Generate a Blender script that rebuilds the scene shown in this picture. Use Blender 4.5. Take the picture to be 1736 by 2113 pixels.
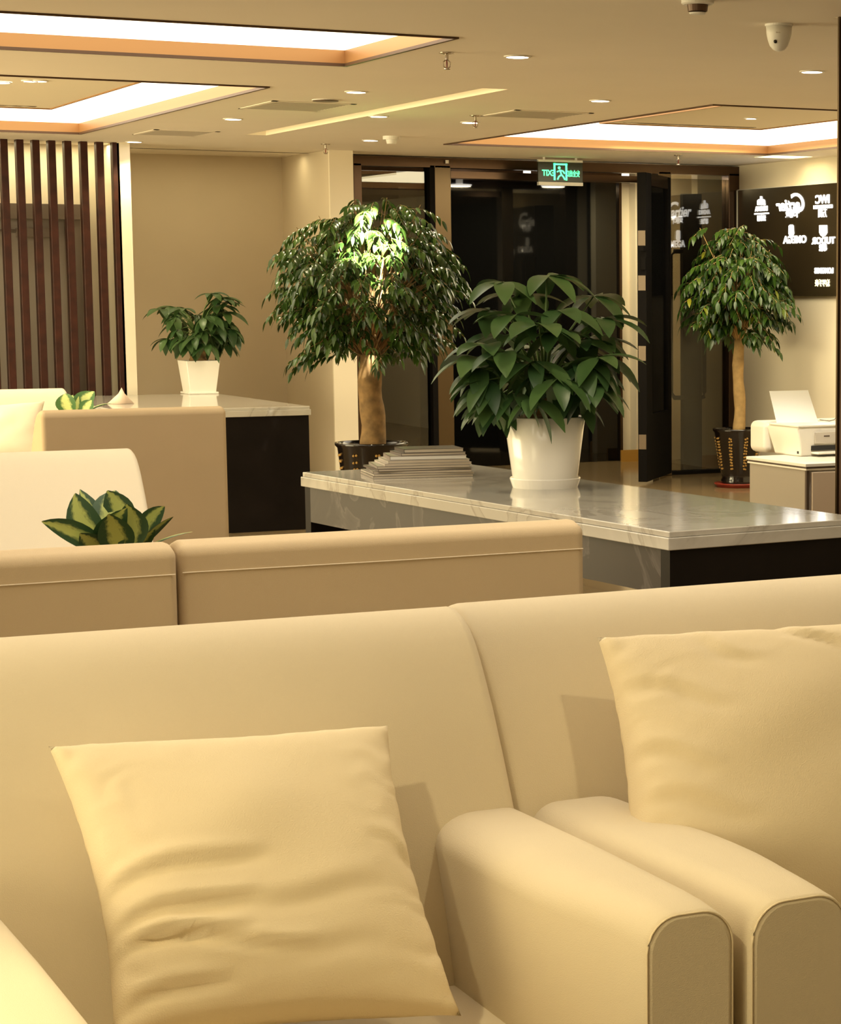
import bpy, bmesh, math, random
from mathutils import Vector, Matrix, noise
for o in list(bpy.data.objects): bpy.data.objects.remove(o)
S = bpy.context.scene
COL = S.collection
PI = math.pi
random.seed(7)

# ------------------------------------------------------------------ camera
F, CX, CY = 4700.0, 1500.0, 1190.0
PIT, YAW, H = math.atan(592/4700), math.radians(29), 1.45
cd = bpy.data.cameras.new('camera'); cam = bpy.data.objects.new('camera', cd); COL.objects.link(cam)
cd.sensor_fit = 'HORIZONTAL'; cd.sensor_width = 36; cd.lens = F/1736*36
cd.shift_x = (868-CX)/1736; cd.shift_y = (CY-1056.5)/1736
cd.clip_start = 0.05; cd.clip_end = 100
cam.location = (0, 0, H); cam.rotation_euler = (PI/2-PIT, 0, -YAW)
S.camera = cam
# ------------------------------------------------------------------ world, exposure
w = bpy.data.worlds.new('world'); S.world = w; w.use_nodes = True
w.node_tree.nodes['Background'].inputs[0].default_value = (0.02, 0.024, 0.03, 1)
w.node_tree.nodes['Background'].inputs[1].default_value = 0.15
S.view_settings.view_transform = 'Standard'; S.view_settings.look = 'None'
S.view_settings.gamma = 1; S.view_settings.exposure = 0.0
WARM = (1.0, 0.85, 0.50)
TRAY_E, DOWN_W, FILL_W = 2.6, 34.0, 7.0

def at(x, y, z=None, X=None, Y=None):
    """the place seen at photo pixel x, y on one real plane of the room"""
    a = (x-CX)/F; b = -(y-CY)/F
    f = math.cos(PIT)+b*math.sin(PIT); u = -math.sin(PIT)+b*math.cos(PIT)
    rx = a*math.cos(YAW)+f*math.sin(YAW); ry = -a*math.sin(YAW)+f*math.cos(YAW)
    t = (z-H)/u if z is not None else (X/rx if X is not None else Y/ry)
    return Vector((rx*t, ry*t, H+u*t))
RIGHT = Vector((math.cos(YAW), -math.sin(YAW), 0)); FWD = Vector((math.sin(YAW), math.cos(YAW), 0)); UP = Vector((0, 0, 1))

# ------------------------------------------------------------------ materials
def mat(name, col, rough=0.6, metal=0.0, emit=None, es=0.0, vary=0.0, vscale=8.0, bump=0.0, bscale=200.0, coat=0.0, spec=0.5, sub=0.0):
    m = bpy.data.materials.new(name); m.use_nodes = True
    nt = m.node_tree; b = nt.nodes['Principled BSDF']
    b.inputs['Base Color'].default_value = (*col, 1); b.inputs['Roughness'].default_value = rough
    b.inputs['Metallic'].default_value = metal; b.inputs['Specular IOR Level'].default_value = spec
    b.inputs['Coat Weight'].default_value = coat; b.inputs['Coat Roughness'].default_value = 0.05
    if emit:
        b.inputs['Emission Color'].default_value = (*emit, 1); b.inputs['Emission Strength'].default_value = es
    tc = nt.nodes.new('ShaderNodeTexCoord')
    if vary:
        n = nt.nodes.new('ShaderNodeTexNoise'); n.inputs['Scale'].default_value = vscale; n.inputs['Detail'].default_value = 4
        r = nt.nodes.new('ShaderNodeValToRGB')
        r.color_ramp.elements[0].color = (*[c*(1-vary) for c in col], 1); r.color_ramp.elements[1].color = (*[min(1, c*(1+vary)) for c in col], 1)
        r.color_ramp.elements[0].position = .3; r.color_ramp.elements[1].position = .7
        nt.links.new(tc.outputs['Object'], n.inputs['Vector']); nt.links.new(n.outputs['Fac'], r.inputs[0]); nt.links.new(r.outputs[0], b.inputs['Base Color'])
    if bump:
        n = nt.nodes.new('ShaderNodeTexNoise'); n.inputs['Scale'].default_value = bscale; n.inputs['Detail'].default_value = 3
        bp = nt.nodes.new('ShaderNodeBump'); bp.inputs['Strength'].default_value = bump; bp.inputs['Distance'].default_value = 0.002
        nt.links.new(tc.outputs['Object'], n.inputs['Vector']); nt.links.new(n.outputs['Fac'], bp.inputs['Height']); nt.links.new(bp.outputs[0], b.inputs['Normal'])
    return m

def leafmat(name, lo, hi, rough=0.35, yellow=None, trans=0.15):
    m = bpy.data.materials.new(name); m.use_nodes = True
    nt = m.node_tree; b = nt.nodes['Principled BSDF']; b.inputs['Roughness'].default_value = rough
    g = nt.nodes.new('ShaderNodeNewGeometry'); r = nt.nodes.new('ShaderNodeValToRGB')
    r.color_ramp.elements[0].color = (*lo, 1); r.color_ramp.elements[1].color = (*hi, 1)
    if yellow:
        e = r.color_ramp.elements.new(0.97); e.color = (*hi, 1); r.color_ramp.elements[2].color = (*yellow, 1); r.color_ramp.elements[2].position = 1.0
    nt.links.new(g.outputs['Random Per Island'], r.inputs[0]); nt.links.new(r.outputs[0], b.inputs['Base Color'])
    t = nt.nodes.new('ShaderNodeBsdfTranslucent'); mx = nt.nodes.new('ShaderNodeMixShader'); mx.inputs[0].default_value = trans
    nt.links.new(r.outputs[0], t.inputs[0]); out = nt.nodes['Material Output']
    nt.links.new(b.outputs[0], mx.inputs[1]); nt.links.new(t.outputs[0], mx.inputs[2]); nt.links.new(mx.outputs[0], out.inputs[0])
    return m

def variegated(name, dark, light):
    m = bpy.data.materials.new(name); m.use_nodes = True
    nt = m.node_tree; b = nt.nodes['Principled BSDF']; b.inputs['Roughness'].default_value = .55
    uv = nt.nodes.new('ShaderNodeTexCoord'); sp = nt.nodes.new('ShaderNodeSeparateXYZ'); nt.links.new(uv.outputs['UV'], sp.inputs[0])
    n = nt.nodes.new('ShaderNodeTexNoise'); n.inputs['Scale'].default_value = 9; nt.links.new(uv.outputs['UV'], n.inputs['Vector'])
    a = nt.nodes.new('ShaderNodeMath'); a.operation = 'SUBTRACT'; nt.links.new(sp.outputs['X'], a.inputs[0]); a.inputs[1].default_value = .5
    ab = nt.nodes.new('ShaderNodeMath'); ab.operation = 'ABSOLUTE'; nt.links.new(a.outputs[0], ab.inputs[0])
    ad = nt.nodes.new('ShaderNodeMath'); ad.operation = 'MULTIPLY_ADD'; nt.links.new(n.outputs['Fac'], ad.inputs[0]); ad.inputs[1].default_value = .28; nt.links.new(ab.outputs[0], ad.inputs[2])
    r = nt.nodes.new('ShaderNodeValToRGB'); r.color_ramp.elements[0].position = .28; r.color_ramp.elements[0].color = (*light, 1)
    r.color_ramp.elements[1].position = .42; r.color_ramp.elements[1].color = (*dark, 1)
    nt.links.new(ad.outputs[0], r.inputs[0]); nt.links.new(r.outputs[0], b.inputs['Base Color'])
    return m

def marble(name, base, vein, rough=.08):
    m = bpy.data.materials.new(name); m.use_nodes = True
    nt = m.node_tree; b = nt.nodes['Principled BSDF']; b.inputs['Roughness'].default_value = rough
    tc = nt.nodes.new('ShaderNodeTexCoord')
    n = nt.nodes.new('ShaderNodeTexNoise'); n.inputs['Scale'].default_value = 2.2; n.inputs['Detail'].default_value = 8; n.inputs['Distortion'].default_value = 1.6
    nt.links.new(tc.outputs['Object'], n.inputs['Vector'])
    r = nt.nodes.new('ShaderNodeValToRGB'); cr = r.color_ramp
    cr.elements[0].position = .40; cr.elements[0].color = (*base, 1)
    cr.elements[1].position = .60; cr.elements[1].color = (*[c*.93 for c in base], 1)
    e = cr.elements.new(.485); e.color = (*[(a+c)/2 for a, c in zip(base, vein)], 1)
    e = cr.elements.new(.5); e.color = (*vein, 1)
    e = cr.elements.new(.515); e.color = (*[c*.97 for c in base], 1)
    nt.links.new(n.outputs['Fac'], r.inputs[0]); nt.links.new(r.outputs[0], b.inputs['Base Color'])
    return m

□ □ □

_Work required_
Repeat only what lies between the start of the data and the end of the line containing "RIGHT = Vector((math.cos(YAW), -math.sin(YAW), 0));", exactly, with pictures left out.

_Correct result_
Generate a Blender script that rebuilds the scene shown in this picture. Use Blender 4.5. Take the picture to be 1736 by 2113 pixels.
import bpy, bmesh, math, random
from mathutils import Vector, Matrix, noise
for o in list(bpy.data.objects): bpy.data.objects.remove(o)
S = bpy.context.scene
COL = S.collection
PI = math.pi
random.seed(7)

# ------------------------------------------------------------------ camera
F, CX, CY = 4700.0, 1500.0, 1190.0
PIT, YAW, H = math.atan(592/4700), math.radians(29), 1.45
cd = bpy.data.cameras.new('camera'); cam = bpy.data.objects.new('camera', cd); COL.objects.link(cam)
cd.sensor_fit = 'HORIZONTAL'; cd.sensor_width = 36; cd.lens = F/1736*36
cd.shift_x = (868-CX)/1736; cd.shift_y = (CY-1056.5)/1736
cd.clip_start = 0.05; cd.clip_end = 100
cam.location = (0, 0, H); cam.rotation_euler = (PI/2-PIT, 0, -YAW)
S.camera = cam
# ------------------------------------------------------------------ world, exposure
w = bpy.data.worlds.new('world'); S.world = w; w.use_nodes = True
w.node_tree.nodes['Background'].inputs[0].default_value = (0.02, 0.024, 0.03, 1)
w.node_tree.nodes['Background'].inputs[1].default_value = 0.15
S.view_settings.view_transform = 'Standard'; S.view_settings.look = 'None'
S.view_settings.gamma = 1; S.view_settings.exposure = 0.0
WARM = (1.0, 0.85, 0.50)
TRAY_E, DOWN_W, FILL_W = 2.6, 34.0, 7.0

def at(x, y, z=None, X=None, Y=None):
    """the place seen at photo pixel x, y on one real plane of the room"""
    a = (x-CX)/F; b = -(y-CY)/F
    f = math.cos(PIT)+b*math.sin(PIT); u = -math.sin(PIT)+b*math.cos(PIT)
    rx = a*math.cos(YAW)+f*math.sin(YAW); ry = -a*math.sin(YAW)+f*math.cos(YAW)
    t = (z-H)/u if z is not None else (X/rx if X is not None else Y/ry)
    return Vector((rx*t, ry*t, H+u*t))
RIGHT = Vector((math.cos(YAW), -math.sin(YAW), 0)); FWD = Vector((math.sin(YAW), math.cos(YAW), 0)); UP = Vector((0, 0, 1))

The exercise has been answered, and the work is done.